Client Evaluation: Cost Effectiveness and Stress Factor

I have one client, who shall not be named, that is really stressful to work for. The initial per hour rate looks good until you see all the unpaid required readings and trainings which knock down that rate. Also, work availability is a problem, as it sometimes comes in spurts and if you aren't there to catch it, it's lost. There are people who put in 60-70 hours a week hanging out there trying to get 40 hours of pay. That knocks down the per hour rate to less than minimum wage in some cases.

Then there are the work reviews, which are almost always negative. They don't praise many people, although they do love the ones who put in mega hours and are constantly giving them achievement awards. There is little or no communication. Many workers write to them numerous times to ask questions and get no answers. People are let go with no explanation other than that their work is not up to standard, when they have been trying for months to find out why and what they can do to improve. Feedback is mostly nil. No one really knows what renewal evaluations are based on.

There is this overriding fear every time renewal time comes near, but this time around, I'm just letting it go. I could stress myself for the next month worrying and trying to kowtow to their expectations, or I could spend that time finding new clients that don't make me want to blow my brains out. I choose the latter.

The point of this post is that there ARE other clients, and you have to be able to weigh the negative and the positive. If you're new to this freelance game, you will likely stress and worry that you'll never find anything better. You may hang on to a bad client way too long because you have bills to pay and are afraid you can't replace them fast enough. I'm here to tell you, that is wrong thinking.

Just like you don't quit a job until you have another one, part of your working day should be spent looking for clients. The "many eggs in one basket" theory is meant explicitly to allow you to dump bad clients without detriment to your financial well being. I have been where you are, stuck with a client that makes you insane, but with no other choice but to stick with them. That almost never turns out well.
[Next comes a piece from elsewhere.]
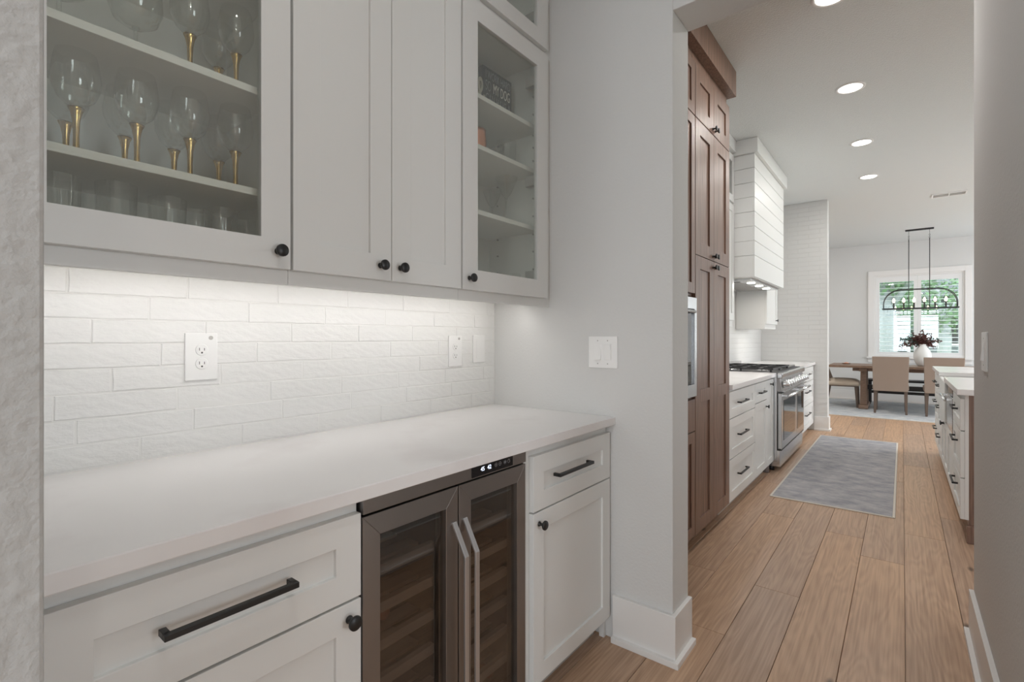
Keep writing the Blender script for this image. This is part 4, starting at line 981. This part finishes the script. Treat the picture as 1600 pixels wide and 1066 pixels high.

I have been doing this long enough to see the writing on the wall with this client, so I spent an hour today setting myself up to return to one of my other clients I haven't utilized in awhile. There is money to be made there. It takes a little extra time and effort, but the pay is slightly better than the client I'm likely losing. I'll spend time tomorrow hitting the freelance boards looking for other opportunities.

So if you've made no other resolutions as a freelance writer, make a commitment to find other eggs for your basket. It gives you the freedom you need to earn and stay sane. Please don't ask me what other clients are out there. There are many freelance sites that have forums where you can ask that question. In the future, I'll be doing reviews of some clients, but right now, the ball is in your court. Go for it!




1 comments:

portiafaceslife said...

My rates are low & on bad days I stress that (a) I'm undercutting fellow freelancers, & (b) I'll never earn enough to pay my advertising costs, minimal though they are. But I am thankful that I have a core of loyal clients who pay promptly (probably because they can pay me out of petty cash!) & even better, express their appreciation with thanks & compliments. A bit of appreciation goes a long way to building confidence to approach other possible clients, as well as just brightening my day. I've dropped the couple of clients who were consistently negative & demanding - not worth the emotional wear & tear!